April 15, 2010

Why South Park Loves Muhammad

Yesterday, South Park premiered its 200th episode which was a sort of tribute to every celebrity ever mocked and every controversy ever tackled by the show. The main plot was that Tom Cruise and the other celebrities filed a class-action lawsuit, which would only be dropped if the town got the Muslim prophet Muhammad to show up.

The celebrities, of course, want the prophet because every human being has a "goo" in them, and Muhammad's goo prevents anybody from ever disrespecting or mocking him. They want that power for themselves. And so begins an entire episode that flirts with how he can be shown and in what context.

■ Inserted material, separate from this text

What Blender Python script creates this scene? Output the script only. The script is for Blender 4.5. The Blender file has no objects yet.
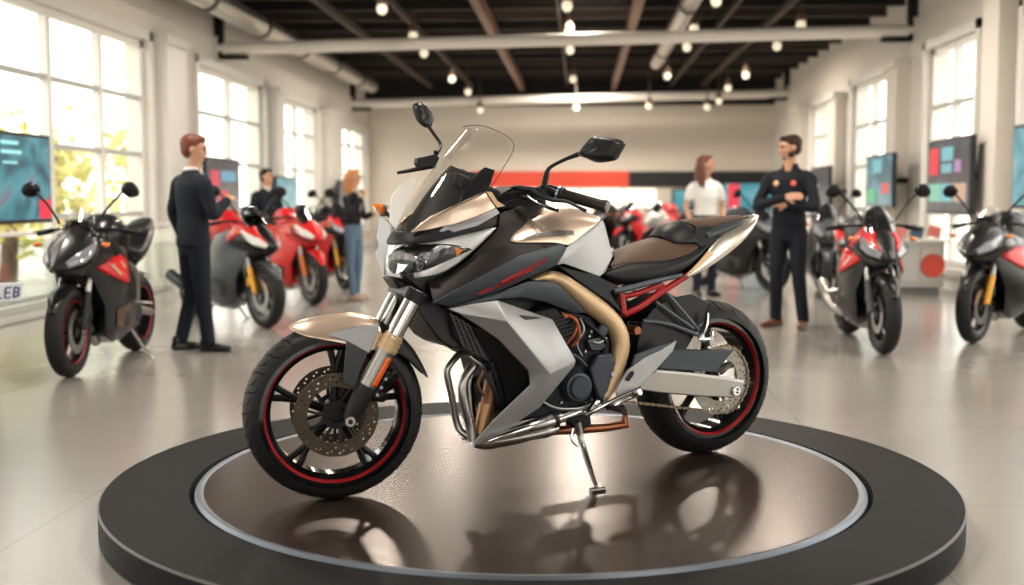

Is it okay to draw a stick figure version of him? To use his voice? To dress him up in a full-body mascot costume?

What's ironic is, of course, that before the violence caused by the Danish cartoons, Muhammad was shown in an earlier episode of South Park. In this episode, Jesus, Moses, Krishna, Buddha, Lao Tzu, Joseph Smith, Seaman, and Muhammad all team up to fight the new religion of David Blaine (the famous magician/ illusionist).

Here he appears with the rest of the gang:



And by himself, showing off his power of fire.


In fact, there is no real Western prohibition on depicting the prophet. He's been shown in many circumstances, from paintings of Quranic events to biographical images and even on the US Supreme Court building. The ban on a depiction of the prophet is a strictly Muslim one - Muhammad imposed it to prevent his followers from deifying him as the Christians did to Jesus. He considered the deification of a human being to be a grievous sin against God. Yet, there is no risk of a non-Muslim elevating Muhammad to the status of prophet - and it's quite certain that the theology has firmed up by now so he's pretty well established as a prophet. Nothing more and nothing less.

Orthodox Jews take their commandment of "Don't use God's name in vain" very seriously. Many will type out "God" as "G-d" for exactly this purpose. Yet it would be unthinkable that a Jewish person would force a non-Jew to follow their custom. It stems from their theology and their holy texts, not from anybody else's. Likewise, the example of depicting the prophet is almost exactly analogous. The only reason that their customs get preference over the Jewish G-d custom is because of fear of violent reprisal. This is the part that South Park pointed out constantly last night. And it's one we should think about seriously.